▶ Information provided
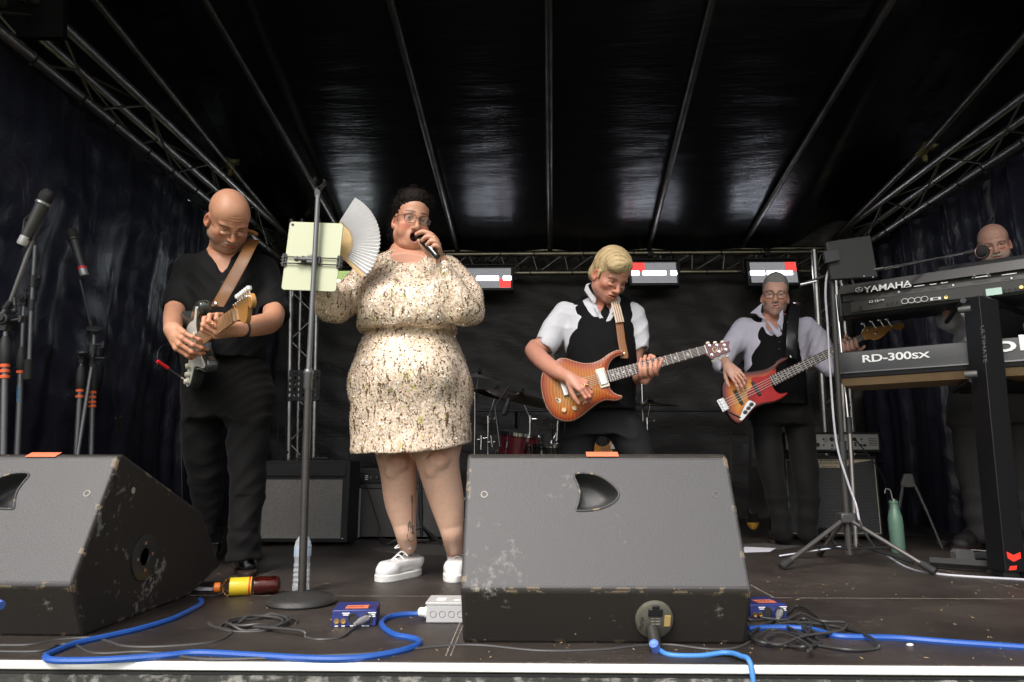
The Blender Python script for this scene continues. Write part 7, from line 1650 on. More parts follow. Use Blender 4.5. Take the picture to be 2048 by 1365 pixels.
def amp1():
 Y = G(600, 1093).y; a, b = P(526, 1090, Y), P(694, 1093, Y); top = P(600, 921, Y).z; x0, x1 = a.x - .05, b.x; c = (x0 + x1) / 2; wd = x1 - x0
 t = thing('guitar_amplifier', 'large black combo amplifier with silver cloth behind the bald guitarist and water bottle', 'amplifier', (c, Y, 0), group='combo amplifiers on the floor')
 m = MB(); m.box((c, Y + .13, top / 2 + .01), (wd, .26, top - .02)); m.obj('cabinet', M_tolex, t, bevel=.008)
 grille('grille', (c - .004, Y - .003, top * .43), wd - .075, top * .68, M_silvercloth, t)
 m = MB(); m.box((c, Y - .002, top * .885), (wd - .05, .012, top * .15)); m.obj('control_strip', M_blkp, t, bevel=.004)
 m = MB(); q = Vector((c + .005, Y - .010, top * .89)); m.path([q + Vector((x, 0, z)) for x, z in ((-.016, -.012), (-.004, .012), (.0, -.006), (.010, .012), (.016, .012))], .002, n=6); m.obj('emblem', M_chrome, t)
 for x in (x0 + .03, x1 - .03):
  for z in (.045, top - .05): m = MB(); m.sphere((x, Y - .003, z), .006, sc=(1, .5, 1)); m.obj('screw', M_chrome, t)
 m = MB(); m.tube((c - .1, Y + .12, top + .012), (c + .1, Y + .12, top + .012), .008); m.obj('handle', M_blkp, t)
 m = MB()
 for k in range(12): m.tube((x0 + .12 + k * .028, Y + .03, top), (x0 + .12 + k * .028, Y + .03, top + .014), .008, n=10)
 m.obj('knobs', M_blkp, t)
 return Y, top
amp1()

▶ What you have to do
Working from the lines above, reproduce the material exactly and exclude its pictures.

▶ Expected answer
The Blender Python script for this scene continues. Write part 7, from line 1650 on. More parts follow. Use Blender 4.5. Take the picture to be 2048 by 1365 pixels.
def amp1():
 Y = G(600, 1093).y; a, b = P(526, 1090, Y), P(694, 1093, Y); top = P(600, 921, Y).z; x0, x1 = a.x - .05, b.x; c = (x0 + x1) / 2; wd = x1 - x0
 t = thing('guitar_amplifier', 'large black combo amplifier with silver cloth behind the bald guitarist and water bottle', 'amplifier', (c, Y, 0), group='combo amplifiers on the floor')
 m = MB(); m.box((c, Y + .13, top / 2 + .01), (wd, .26, top - .02)); m.obj('cabinet', M_tolex, t, bevel=.008)
 grille('grille', (c - .004, Y - .003, top * .43), wd - .075, top * .68, M_silvercloth, t)
 m = MB(); m.box((c, Y - .002, top * .885), (wd - .05, .012, top * .15)); m.obj('control_strip', M_blkp, t, bevel=.004)
 m = MB(); q = Vector((c + .005, Y - .010, top * .89)); m.path([q + Vector((x, 0, z)) for x, z in ((-.016, -.012), (-.004, .012), (.0, -.006), (.010, .012), (.016, .012))], .002, n=6); m.obj('emblem', M_chrome, t)
 for x in (x0 + .03, x1 - .03):
  for z in (.045, top - .05): m = MB(); m.sphere((x, Y - .003, z), .006, sc=(1, .5, 1)); m.obj('screw', M_chrome, t)
 m = MB(); m.tube((c - .1, Y + .12, top + .012), (c + .1, Y + .12, top + .012), .008); m.obj('handle', M_blkp, t)
 m = MB()
 for k in range(12): m.tube((x0 + .12 + k * .028, Y + .03, top), (x0 + .12 + k * .028, Y + .03, top + .014), .008, n=10)
 m.obj('knobs', M_blkp, t)
 return Y, top
amp1()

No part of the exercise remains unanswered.